Another problem is that --enable-valgrind degrades performance of Argobots even if it is not run on Valgrind
(see https://github.com/pmodels/argobots/issues/78).

We would appreciate any feedback.

Thank You,
Shintaro Iwasaki

________________________________
From: Lombardi, Johann via discuss <discuss at lists.argobots.org>
Sent: Thursday, February 21, 2019 4:30 PM
To: discuss at lists.argobots.org
Cc: Lombardi, Johann; Liu, Xuezhao; Wang, Di
Subject: Re: [argobots-discuss] how to debug a stack overrun in Argobots


Hi Phil,



I think we hit the same issue recently on the DAOS side and had to bump the stack size as well. Wangdi & Xuezhao should know more.

Maybe a regression in ABT?

Cheers,

Johann



From: "Carns, Philip H. via discuss" <discuss at lists.argobots.org>
Reply-To: "discuss at lists.argobots.org" <discuss at lists.argobots.org>
Date: Thursday, 21 February 2019 at 15:50
To: "discuss at lists.argobots.org" <discuss at lists.argobots.org>
Cc: "Carns, Philip H." <carns at mcs.anl.gov>
Subject: Re: [argobots-discuss] how to debug a stack overrun in Argobots



Just to follow up a little bit; I realized from looking at README.envvar just now that the default value of ABT_THREAD_STACKSIZE is 16K.  That's almost certainly too low for us because we have ULTs that make calls into a variety of system libraries (including fairly big things like libfabric) that are beyond our control.

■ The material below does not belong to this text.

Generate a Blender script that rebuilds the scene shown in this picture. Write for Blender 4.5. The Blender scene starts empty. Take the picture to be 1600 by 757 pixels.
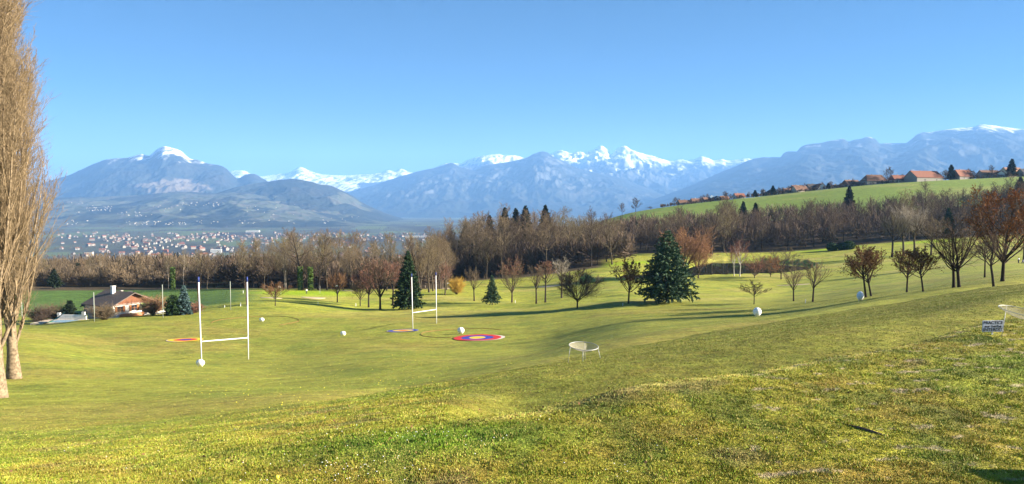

It seems likely that we will have to run with a larger stack size, but I would still like to have a better understanding of where the problem paths are, and how much head room we really need, if anyone has suggestions.

thanks!
-Phil



On 2019-02-21 15:31:53-05:00 Carns, Philip H. via discuss wrote:

Hi all,

There is a little bit of back story on https://github.com/pmodels/argobots/issues/93 , but make a long story short we have realized that we have some code that is overflowing the stack in Argobots.  Many thanks to Shintaro for his help and insight or we may have never figured this out.  We can work around the problem with `export ABT_THREAD_STACKSIZE=$((1024 * 1024))`.  This not only fixes a Power8 test case for us, but also appears to solve a different frustrating, nonsensical segmentation fault that we've been chasing with a different code permutation on x86_64.

Any suggestions on how to track down what's triggering this in our code or get a better idea of how much stack we need?  We are using a considerable number of libraries, many of which are not maintained by us, so I don't even know where to start looking yet.  My usual go to tool for this would be asan in gcc or clang, but I don't think that will work correctly with Argobots, and maybe there is a better solution anyway.